There are times as a parent, where the kid inside of you floats to the surface. My "kid" moment started Thursday when a friend said we should come see her ducks. Immediately I thought, sure, kids love feeding the ducks outside...What she actually meant was, "You should come see and play with out 2 live pet ducklings living in our house!" I started feeling "kid-ish."
Being the cruel mother that I am, I told the girls they could not hold the ducklings until their toys were picked up. They opted to sit and stare longingly at the ducks for awhile before beginning, what appeared to be a painful process, of picking up toys.
Meet "Sam," (Aislynn's) and "Ming Ming," (Isla's). Aislynn wanted to name them "Pam" and "Sam," but being a gracious older sister, allowed Isla to name her own duckling.
Our ducklings became well acquainted with being carried around in a bucket, swimming in our water table, wheel barrow rides, and more...
Rest up little duckies! You'll need it for tomorrow.

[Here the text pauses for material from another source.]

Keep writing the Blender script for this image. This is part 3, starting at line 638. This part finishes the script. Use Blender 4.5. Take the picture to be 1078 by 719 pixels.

Perhaps our new friends will fly away sooner rather than later after a week with us!
Monday, May 3, 2010
Changes: #1 Location.
Over 3 months ago I lived in Bloomington Indiana as a renter. I now live 4 hours north as a homeowner. Definitely a BIG change for our family. I miss Bloomington and all the amazing people living there. Even though we lived there for one short year, I'd like to think we made some lifelong friends and forever memories. In my mind, Bloomington feels like a summer home from the movies, where the people in the movie all live in summer cottages. They live a different life with new friends all up at the lake and they all have a blast, but at the end of the summer they all go back to other lives. It was a short visit in Bloomington in the whole scheme of the timeline of life. I may not own a summer home, but don't worry B-town, I'll be back for a visit.
I feel like ever place we live as a family, turns out to be the perfect place for us at that exact stage we are at in life. It doesn't mean everything is ideal about the place or the circumstances, but it meets our needs as a family. In each of these places, I always meet a few forever friends, and a whole bunch of friends for that stage in life. These are people that influence my life for the better, and make me happy. Amazing people, you know who you are. Thanks for rocking my life.
Right now we are on to the next place, actually an old place at a new phase in life. I never dreamed I'd be back in my old college stomping grounds. But here we are. Its strange to have so many memories as a 19, 20, 21 year old, and now be making memories here as a wife and mother. Its familiar and unfamiliar all at once.
In processing living in my familiar and unfamiliar surroundings, I find myself thankful. "The college years" stir up so many memories good and bad. Its great to remember all the hilarious things from college and even to reconnect with old friends from back then now as couples and families and moms. I am loving this! I am thankful for the college years that introduced me to my future husband. We never dated in college, but that's where it all began-the friendship, meeting, the groundwork. But not all the memories are good ones. Being in a familiar place makes you remember all kinds of things, and some things aren't so great. I have a pile of those kind of memories as well: Broken relationships, bad choices, hard times, growing points.
But, I am thankful.
I am so thankful to see the bigger picture. Now 9 years later I see that the broken relationships ended, and opened up space for new exciting life long ones. I see that bad choices don't always control your life and can teach you important lessons about who you are as a person. I see that hard times and growing points are a part of life. I understand what healing, forgiveness, and living a life of integrity mean. I see that when it felt like things were uncertain, confusing, and stressful for a 20 year old girl, they ended up certain, clear, and pretty great with a husband and children I love more than anything I loved as a 20 year old girl.
3 months ago I never dreamed I would have a beautiful home with a fenced in backyard surrounded by friends and family. And I definitely never dreamed my best friend and some other pretty amazing friends would be our 60 sec away and 45 sec away neighbors within weeks of our move. Life feels crazy, unpredictable, and awesome sometimes. A year and a half ago we were in quite a different place. Unemployment, uncertainty, and unknown described our situation. I don't think we dreamed a year and a half down the road we would be here. But if I look back, I can see things a bit more clearly. Life doesn't always make sense, even in retrospect when you have more answers, but sometimes things seem a whole lot more clear. I'm glad our journey brought us here.
Its amazing what happens in 3 months. And that's just the beginning.